Usually it just buys you a little bit of time, but its far from a long term solution, the AI has absolutely no concept of what is best for it, it would rather attack a wealthy province which is trading heavily with it (thus profiting both parties) than have a strong economy by staying at peac

Diplomacy is a real problem in RTW, you just cant trust the AI for 1 turn, so it makes diplomacy almost totally pointless, the only decent results you can get are with *civilised* factions, on RTW the Greeks for example tend to be loyal and easy to talk to, the Gauls though just never want to make peace no matter what.

SirGrotius
01-13-2006, 01:29
Thanks for the feedback. Much of what was said above seems totally aligned to what I had (and am still) experienced.
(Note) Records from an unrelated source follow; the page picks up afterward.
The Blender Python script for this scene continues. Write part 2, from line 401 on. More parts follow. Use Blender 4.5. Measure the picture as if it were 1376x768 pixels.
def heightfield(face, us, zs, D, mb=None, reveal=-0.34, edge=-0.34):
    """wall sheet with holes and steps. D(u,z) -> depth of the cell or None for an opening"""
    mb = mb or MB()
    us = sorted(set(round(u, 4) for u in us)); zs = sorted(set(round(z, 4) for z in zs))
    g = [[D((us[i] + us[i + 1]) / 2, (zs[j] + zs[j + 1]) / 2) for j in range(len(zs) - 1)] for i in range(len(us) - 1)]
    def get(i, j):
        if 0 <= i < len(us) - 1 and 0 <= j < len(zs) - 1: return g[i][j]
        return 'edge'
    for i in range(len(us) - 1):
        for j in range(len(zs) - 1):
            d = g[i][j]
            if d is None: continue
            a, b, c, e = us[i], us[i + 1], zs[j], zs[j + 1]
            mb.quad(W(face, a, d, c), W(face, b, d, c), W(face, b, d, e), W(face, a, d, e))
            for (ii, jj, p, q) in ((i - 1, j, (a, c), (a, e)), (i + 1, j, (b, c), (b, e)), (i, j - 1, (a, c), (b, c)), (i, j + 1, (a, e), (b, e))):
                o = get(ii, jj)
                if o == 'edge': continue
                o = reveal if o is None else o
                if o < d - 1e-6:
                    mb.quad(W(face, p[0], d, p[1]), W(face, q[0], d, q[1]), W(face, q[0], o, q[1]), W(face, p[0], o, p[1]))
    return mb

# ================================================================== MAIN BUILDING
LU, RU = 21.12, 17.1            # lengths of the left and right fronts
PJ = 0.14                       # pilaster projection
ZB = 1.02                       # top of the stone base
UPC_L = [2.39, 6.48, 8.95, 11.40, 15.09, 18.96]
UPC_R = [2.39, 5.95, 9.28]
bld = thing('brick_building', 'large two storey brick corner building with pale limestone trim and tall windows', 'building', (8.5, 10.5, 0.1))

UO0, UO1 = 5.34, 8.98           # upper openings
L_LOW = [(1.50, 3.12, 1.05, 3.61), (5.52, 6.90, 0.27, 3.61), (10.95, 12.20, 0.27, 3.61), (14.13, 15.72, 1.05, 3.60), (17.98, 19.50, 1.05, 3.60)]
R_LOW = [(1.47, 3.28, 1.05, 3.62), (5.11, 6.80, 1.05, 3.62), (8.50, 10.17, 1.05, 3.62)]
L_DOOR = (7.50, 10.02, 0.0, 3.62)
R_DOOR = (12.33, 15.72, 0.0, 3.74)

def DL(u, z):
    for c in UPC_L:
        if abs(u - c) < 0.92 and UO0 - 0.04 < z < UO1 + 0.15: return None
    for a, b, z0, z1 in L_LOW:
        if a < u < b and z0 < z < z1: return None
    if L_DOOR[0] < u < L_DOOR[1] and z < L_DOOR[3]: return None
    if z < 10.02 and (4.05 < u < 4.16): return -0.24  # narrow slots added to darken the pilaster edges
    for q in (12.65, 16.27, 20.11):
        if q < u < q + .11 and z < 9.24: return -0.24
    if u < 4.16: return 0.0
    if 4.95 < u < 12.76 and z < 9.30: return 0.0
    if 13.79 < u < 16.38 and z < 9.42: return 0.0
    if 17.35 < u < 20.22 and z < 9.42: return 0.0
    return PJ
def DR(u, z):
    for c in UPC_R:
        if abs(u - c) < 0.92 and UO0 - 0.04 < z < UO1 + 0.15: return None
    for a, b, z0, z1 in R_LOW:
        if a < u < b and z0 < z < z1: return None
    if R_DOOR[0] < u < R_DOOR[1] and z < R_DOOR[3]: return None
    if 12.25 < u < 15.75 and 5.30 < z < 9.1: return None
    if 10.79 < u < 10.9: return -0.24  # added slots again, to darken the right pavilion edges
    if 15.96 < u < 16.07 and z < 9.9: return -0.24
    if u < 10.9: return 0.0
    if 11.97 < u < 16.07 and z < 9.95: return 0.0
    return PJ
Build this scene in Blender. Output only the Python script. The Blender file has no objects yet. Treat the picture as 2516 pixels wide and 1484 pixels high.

It's a shame that such a good game as this falls flat on the diplomacy component. Great options, but perhaps poor execution.

That said, I had fun playing M:TW, which had a poorer diplomacy system.

Here's looking forward to the next iteration of the diplomacy model from CA.

Please do model somewhat more concrete alliances. Realpolitik was much in the future.

Lanemerkel1
01-13-2006, 04:35
yea hippocrites don't have very good diplomacy do they?